In jüngerer Zeit kombinierte Osu ihre Effektpedale mit Live. „Ich habe meine Pedale immer auf dem Boden benutzt, mittlerweile habe ich sie aber in Reichweite meiner Hände, damit ich während des Spielens die Parameter ändern kann, um verschiedenste spacige Sounds zu erzeugen.” Bei Solo-Performances schickt sie ihre Harfe durch verschiedene Effektpedale in Live. Als wir fragen, welche Sounds sie damit erzeugt, denkt sie einen Moment nach. „Ziemlich gigantisch und großartig,” sagt sie dann, „die Harfe hat ja schon von Natur aus so viel Reverb, wenn man eine Saite anschlägt, klingt sie einfach weiter. Das mit Effektpedalen zu kombinieren heißt, Ebene um Ebene Texturen zu schaffen.”

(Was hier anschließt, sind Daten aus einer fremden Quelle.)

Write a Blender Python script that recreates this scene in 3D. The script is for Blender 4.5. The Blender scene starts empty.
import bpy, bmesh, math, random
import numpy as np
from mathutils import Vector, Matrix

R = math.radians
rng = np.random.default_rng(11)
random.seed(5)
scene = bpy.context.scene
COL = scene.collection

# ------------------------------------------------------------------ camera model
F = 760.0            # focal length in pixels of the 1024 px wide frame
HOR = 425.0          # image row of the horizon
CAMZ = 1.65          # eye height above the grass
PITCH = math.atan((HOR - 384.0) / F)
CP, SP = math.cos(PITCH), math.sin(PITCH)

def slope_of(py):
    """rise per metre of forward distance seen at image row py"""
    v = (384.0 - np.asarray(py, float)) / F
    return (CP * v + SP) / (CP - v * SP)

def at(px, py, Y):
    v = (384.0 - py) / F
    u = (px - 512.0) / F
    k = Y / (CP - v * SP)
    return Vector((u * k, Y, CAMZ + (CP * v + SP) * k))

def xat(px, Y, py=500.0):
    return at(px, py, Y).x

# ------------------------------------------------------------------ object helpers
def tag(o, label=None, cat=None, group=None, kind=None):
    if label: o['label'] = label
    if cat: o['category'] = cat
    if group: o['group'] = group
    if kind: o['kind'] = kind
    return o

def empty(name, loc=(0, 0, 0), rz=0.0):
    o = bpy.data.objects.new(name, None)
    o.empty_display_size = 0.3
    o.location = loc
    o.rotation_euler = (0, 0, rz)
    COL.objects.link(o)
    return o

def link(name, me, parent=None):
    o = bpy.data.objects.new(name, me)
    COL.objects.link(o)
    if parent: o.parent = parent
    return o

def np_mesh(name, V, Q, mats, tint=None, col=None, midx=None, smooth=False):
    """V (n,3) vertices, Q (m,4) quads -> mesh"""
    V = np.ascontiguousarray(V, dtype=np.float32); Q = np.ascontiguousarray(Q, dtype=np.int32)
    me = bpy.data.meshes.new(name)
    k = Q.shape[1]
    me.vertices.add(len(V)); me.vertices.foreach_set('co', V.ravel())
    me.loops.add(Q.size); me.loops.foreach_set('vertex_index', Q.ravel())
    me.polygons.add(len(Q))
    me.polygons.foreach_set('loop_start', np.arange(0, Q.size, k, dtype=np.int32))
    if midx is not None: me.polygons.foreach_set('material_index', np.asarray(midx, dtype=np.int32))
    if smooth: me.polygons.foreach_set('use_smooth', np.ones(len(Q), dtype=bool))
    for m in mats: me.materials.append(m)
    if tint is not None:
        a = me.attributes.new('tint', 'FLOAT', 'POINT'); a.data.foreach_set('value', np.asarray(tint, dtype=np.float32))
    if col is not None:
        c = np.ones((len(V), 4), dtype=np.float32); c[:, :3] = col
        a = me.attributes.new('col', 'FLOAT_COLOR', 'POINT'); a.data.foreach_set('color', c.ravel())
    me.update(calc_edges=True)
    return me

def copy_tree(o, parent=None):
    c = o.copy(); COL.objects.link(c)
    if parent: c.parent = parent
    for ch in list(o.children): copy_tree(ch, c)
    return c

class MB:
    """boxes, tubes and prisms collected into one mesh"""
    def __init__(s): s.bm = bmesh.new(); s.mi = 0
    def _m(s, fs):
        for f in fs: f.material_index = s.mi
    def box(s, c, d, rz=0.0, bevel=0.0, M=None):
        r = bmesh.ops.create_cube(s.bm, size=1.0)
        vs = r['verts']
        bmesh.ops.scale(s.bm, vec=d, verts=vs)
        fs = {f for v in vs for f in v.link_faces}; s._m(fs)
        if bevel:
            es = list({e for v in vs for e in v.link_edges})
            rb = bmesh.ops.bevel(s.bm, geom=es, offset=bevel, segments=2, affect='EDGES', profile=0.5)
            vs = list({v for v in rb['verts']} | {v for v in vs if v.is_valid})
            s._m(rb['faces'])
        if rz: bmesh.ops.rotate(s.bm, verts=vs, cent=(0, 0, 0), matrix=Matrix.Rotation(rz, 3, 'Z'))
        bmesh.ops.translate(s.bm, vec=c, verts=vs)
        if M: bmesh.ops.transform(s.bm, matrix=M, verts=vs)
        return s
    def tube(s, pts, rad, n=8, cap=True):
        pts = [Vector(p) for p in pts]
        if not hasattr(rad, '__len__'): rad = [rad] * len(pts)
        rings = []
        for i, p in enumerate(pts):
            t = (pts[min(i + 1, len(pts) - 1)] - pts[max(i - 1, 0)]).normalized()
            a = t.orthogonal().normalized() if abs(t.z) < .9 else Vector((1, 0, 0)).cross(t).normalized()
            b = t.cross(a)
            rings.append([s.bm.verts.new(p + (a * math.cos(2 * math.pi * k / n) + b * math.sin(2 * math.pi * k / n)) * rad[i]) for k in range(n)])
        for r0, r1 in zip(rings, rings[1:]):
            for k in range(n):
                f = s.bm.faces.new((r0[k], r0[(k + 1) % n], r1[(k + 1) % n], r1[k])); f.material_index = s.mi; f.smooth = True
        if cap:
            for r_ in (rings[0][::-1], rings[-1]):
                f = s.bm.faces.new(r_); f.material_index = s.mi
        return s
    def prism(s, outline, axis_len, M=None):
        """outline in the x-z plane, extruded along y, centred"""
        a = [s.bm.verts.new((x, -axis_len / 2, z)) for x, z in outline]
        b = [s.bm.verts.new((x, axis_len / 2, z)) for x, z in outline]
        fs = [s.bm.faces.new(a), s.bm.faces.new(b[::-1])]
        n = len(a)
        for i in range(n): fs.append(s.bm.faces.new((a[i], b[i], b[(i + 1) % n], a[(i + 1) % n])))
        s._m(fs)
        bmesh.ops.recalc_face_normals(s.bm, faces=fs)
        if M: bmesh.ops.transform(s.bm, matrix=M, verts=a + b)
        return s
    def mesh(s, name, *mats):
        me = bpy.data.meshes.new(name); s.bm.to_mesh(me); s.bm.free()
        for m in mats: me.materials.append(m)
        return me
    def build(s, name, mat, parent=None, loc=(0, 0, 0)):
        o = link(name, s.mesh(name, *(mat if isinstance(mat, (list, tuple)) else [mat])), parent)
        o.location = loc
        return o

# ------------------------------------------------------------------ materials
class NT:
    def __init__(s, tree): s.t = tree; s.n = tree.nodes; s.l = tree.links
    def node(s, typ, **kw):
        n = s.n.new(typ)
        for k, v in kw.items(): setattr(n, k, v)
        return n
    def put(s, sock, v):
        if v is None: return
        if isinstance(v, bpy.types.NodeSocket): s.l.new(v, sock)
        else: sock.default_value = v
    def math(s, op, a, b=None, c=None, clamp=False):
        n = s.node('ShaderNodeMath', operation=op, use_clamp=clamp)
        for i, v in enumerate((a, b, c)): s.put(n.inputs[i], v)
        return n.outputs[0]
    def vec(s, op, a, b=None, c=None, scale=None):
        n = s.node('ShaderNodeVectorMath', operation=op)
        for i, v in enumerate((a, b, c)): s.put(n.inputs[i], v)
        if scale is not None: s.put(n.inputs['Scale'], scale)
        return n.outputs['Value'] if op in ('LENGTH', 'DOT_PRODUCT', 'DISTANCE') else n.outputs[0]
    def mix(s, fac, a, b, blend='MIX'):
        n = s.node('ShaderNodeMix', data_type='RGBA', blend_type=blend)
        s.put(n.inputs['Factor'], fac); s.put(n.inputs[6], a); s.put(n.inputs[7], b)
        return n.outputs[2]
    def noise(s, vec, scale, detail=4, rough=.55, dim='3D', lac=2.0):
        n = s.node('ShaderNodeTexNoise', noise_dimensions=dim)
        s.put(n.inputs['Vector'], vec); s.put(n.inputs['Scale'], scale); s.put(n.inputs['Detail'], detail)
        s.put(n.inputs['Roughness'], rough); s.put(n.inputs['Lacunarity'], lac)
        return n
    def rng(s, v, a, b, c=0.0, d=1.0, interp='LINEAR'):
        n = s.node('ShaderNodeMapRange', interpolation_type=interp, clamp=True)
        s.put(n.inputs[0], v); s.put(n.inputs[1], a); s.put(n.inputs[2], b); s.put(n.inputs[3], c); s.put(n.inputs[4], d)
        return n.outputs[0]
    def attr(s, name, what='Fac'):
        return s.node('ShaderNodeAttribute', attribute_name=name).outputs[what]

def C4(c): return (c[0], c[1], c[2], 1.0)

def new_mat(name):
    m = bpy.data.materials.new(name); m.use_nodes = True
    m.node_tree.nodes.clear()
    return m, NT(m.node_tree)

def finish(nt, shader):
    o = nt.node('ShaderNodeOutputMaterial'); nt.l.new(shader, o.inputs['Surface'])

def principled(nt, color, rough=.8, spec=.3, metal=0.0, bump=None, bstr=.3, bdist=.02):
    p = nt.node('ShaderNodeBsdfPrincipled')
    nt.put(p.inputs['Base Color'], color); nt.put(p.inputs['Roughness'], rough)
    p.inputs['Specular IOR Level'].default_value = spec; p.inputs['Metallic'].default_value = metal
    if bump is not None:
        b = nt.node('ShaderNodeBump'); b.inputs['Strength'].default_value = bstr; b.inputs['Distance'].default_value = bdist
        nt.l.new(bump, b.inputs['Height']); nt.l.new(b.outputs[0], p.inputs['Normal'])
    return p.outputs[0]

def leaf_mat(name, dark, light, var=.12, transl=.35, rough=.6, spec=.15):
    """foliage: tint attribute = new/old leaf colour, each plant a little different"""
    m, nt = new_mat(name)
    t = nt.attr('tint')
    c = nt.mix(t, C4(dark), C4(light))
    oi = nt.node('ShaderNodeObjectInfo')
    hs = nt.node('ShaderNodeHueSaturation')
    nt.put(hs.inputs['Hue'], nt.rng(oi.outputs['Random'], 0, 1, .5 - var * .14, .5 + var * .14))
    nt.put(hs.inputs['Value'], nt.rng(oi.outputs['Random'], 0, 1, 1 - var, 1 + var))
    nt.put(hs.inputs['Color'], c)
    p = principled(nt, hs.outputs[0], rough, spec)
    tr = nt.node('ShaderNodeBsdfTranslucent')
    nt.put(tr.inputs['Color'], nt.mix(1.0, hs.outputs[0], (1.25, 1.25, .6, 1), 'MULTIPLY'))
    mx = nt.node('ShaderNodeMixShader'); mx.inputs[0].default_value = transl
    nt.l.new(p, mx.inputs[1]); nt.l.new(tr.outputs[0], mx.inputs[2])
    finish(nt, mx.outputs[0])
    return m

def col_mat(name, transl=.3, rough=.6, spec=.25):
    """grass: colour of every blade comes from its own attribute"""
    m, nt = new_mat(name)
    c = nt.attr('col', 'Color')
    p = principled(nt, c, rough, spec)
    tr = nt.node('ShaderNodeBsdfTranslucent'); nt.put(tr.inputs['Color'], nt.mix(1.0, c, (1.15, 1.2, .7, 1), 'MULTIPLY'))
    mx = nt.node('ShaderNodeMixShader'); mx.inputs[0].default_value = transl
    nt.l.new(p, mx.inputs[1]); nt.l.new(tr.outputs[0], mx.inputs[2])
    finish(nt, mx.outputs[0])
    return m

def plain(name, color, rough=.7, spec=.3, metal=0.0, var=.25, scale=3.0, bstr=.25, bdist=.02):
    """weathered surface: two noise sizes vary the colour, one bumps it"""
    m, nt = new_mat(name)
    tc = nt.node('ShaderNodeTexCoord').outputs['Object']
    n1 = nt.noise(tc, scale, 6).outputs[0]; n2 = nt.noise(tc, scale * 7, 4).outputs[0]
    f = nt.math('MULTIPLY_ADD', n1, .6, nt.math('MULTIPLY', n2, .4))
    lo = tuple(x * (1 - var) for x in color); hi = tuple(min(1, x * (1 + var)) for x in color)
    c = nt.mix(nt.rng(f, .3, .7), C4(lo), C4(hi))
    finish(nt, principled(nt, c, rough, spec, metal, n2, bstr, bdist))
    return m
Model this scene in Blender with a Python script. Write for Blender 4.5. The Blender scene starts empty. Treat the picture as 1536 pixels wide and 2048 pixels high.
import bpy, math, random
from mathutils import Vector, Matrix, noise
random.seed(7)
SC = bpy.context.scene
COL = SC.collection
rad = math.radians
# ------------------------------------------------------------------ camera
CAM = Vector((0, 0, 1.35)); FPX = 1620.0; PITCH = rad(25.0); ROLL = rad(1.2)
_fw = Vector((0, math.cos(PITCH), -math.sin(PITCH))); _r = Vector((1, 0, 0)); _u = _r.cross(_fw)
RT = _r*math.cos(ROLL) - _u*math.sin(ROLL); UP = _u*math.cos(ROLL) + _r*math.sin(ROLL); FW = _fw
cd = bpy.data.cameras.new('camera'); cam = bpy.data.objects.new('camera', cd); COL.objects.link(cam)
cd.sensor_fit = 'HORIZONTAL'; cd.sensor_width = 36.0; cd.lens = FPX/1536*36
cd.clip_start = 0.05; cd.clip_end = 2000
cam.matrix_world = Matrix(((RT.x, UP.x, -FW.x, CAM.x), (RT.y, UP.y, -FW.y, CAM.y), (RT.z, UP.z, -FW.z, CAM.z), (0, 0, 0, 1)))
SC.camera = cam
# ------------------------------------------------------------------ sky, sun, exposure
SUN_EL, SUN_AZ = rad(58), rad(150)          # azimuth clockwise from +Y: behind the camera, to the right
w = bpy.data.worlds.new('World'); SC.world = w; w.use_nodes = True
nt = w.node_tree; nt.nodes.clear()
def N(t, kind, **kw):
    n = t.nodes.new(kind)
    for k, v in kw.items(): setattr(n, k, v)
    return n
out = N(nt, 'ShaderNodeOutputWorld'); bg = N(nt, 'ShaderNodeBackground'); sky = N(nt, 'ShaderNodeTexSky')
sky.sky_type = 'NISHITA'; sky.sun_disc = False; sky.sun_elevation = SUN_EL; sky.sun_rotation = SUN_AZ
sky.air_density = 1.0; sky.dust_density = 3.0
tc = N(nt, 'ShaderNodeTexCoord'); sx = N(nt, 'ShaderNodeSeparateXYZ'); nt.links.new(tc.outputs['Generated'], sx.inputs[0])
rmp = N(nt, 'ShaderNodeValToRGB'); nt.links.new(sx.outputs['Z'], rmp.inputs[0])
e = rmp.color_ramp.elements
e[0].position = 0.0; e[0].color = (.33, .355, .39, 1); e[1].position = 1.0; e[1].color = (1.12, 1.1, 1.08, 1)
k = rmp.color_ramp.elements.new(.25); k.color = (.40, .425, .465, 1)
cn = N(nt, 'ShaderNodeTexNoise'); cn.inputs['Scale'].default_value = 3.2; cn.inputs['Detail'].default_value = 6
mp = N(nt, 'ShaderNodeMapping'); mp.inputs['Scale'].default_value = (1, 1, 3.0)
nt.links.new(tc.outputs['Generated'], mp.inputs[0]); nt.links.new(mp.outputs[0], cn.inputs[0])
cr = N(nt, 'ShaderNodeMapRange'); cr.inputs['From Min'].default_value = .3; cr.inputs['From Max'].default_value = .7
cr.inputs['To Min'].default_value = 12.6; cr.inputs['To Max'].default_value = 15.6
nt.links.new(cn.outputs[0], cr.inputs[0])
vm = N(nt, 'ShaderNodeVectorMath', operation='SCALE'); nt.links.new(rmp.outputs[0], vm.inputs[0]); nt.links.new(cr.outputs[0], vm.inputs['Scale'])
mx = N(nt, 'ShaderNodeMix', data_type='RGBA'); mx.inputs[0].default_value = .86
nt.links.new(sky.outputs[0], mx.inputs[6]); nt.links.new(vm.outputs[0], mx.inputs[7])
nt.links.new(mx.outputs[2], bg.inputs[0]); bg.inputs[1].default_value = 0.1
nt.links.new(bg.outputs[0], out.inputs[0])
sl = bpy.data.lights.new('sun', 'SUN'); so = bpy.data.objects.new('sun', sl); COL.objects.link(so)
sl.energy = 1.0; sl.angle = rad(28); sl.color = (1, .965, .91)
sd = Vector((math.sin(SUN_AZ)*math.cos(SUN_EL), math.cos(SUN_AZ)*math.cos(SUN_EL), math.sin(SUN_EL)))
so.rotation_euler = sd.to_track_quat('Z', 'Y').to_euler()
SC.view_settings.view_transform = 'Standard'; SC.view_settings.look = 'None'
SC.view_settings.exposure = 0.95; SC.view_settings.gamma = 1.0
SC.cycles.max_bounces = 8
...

Live-Kollaborationen mit der Dichterin Belinda Zhawi machen deutlich, wie gut die Kombination aus Harfe und Produktion funktioniert. „Was wir zusammen machen, ist sehr tiefgehend”, erzählt Osu. Die Musikerin und die Dichterin begegneten sich vor fünf Jahren: Beide waren damals eingeladen, als Gast-Performerinnen mit dem Londoner Duo Sawa Manga bei einer frühen Ausgabe des Brainchild-Festivals aufzutreten, einer Institution der Londoner Untergrund-Musikszene. Zhaw nutzte eine SP404, um Ambient-Samples und Field-Recordings einzuspielen; diese verwoben sich zu einer Einheit mit Beschwörungen des zeitgenössische Londons sowie ihrer Kindheit in Zimbabwe. Osus Teil der Performance bestand aus ihrer mit Effekten bearbeiteten Harfe, sowie in Live produzierten Beats. Die Kombination aus Zhawis minimalistischen, deepen Sounds und der extrem sensiblen Klangwelt Osus bildete eine berührende Einheit.
Wir fragen Osu: Kann die Harfe klanglich mehr als das, was man „engelsgleiche Töne” nennt? „Ja, auf jeden Fall”, antwortet sie. „Ich habe eine Schwäche für engelsgleiche Sounds, auch in der Kombination mit elektronischer Musik. Viele Harfenspieler:innen arbeiten mittlerweile mit Effekt-Pedalen, und beschäftigen sich mit neuen klanglichen Potenzialen ihres Instruments. Es gibt so viele Techniken, Klangfarben und Texturen, die die Harfe erzeugen kann – auch wenn sie nur akustisch ist –, sie mit elektronischen Techniken zu kombinieren kann also enorm bereichernd sein.”
Durch Freundschaft und Kollaboration begann Osu mit dem Beat-Produzieren, und beides bleibt für sie von zentraler Bedeutung: „Ich habe so viel von Freund:innen gelernt. Das macht es wirklich zu etwas Kollektivem, einfach zu experimentieren und einander Dinge beizubringen.”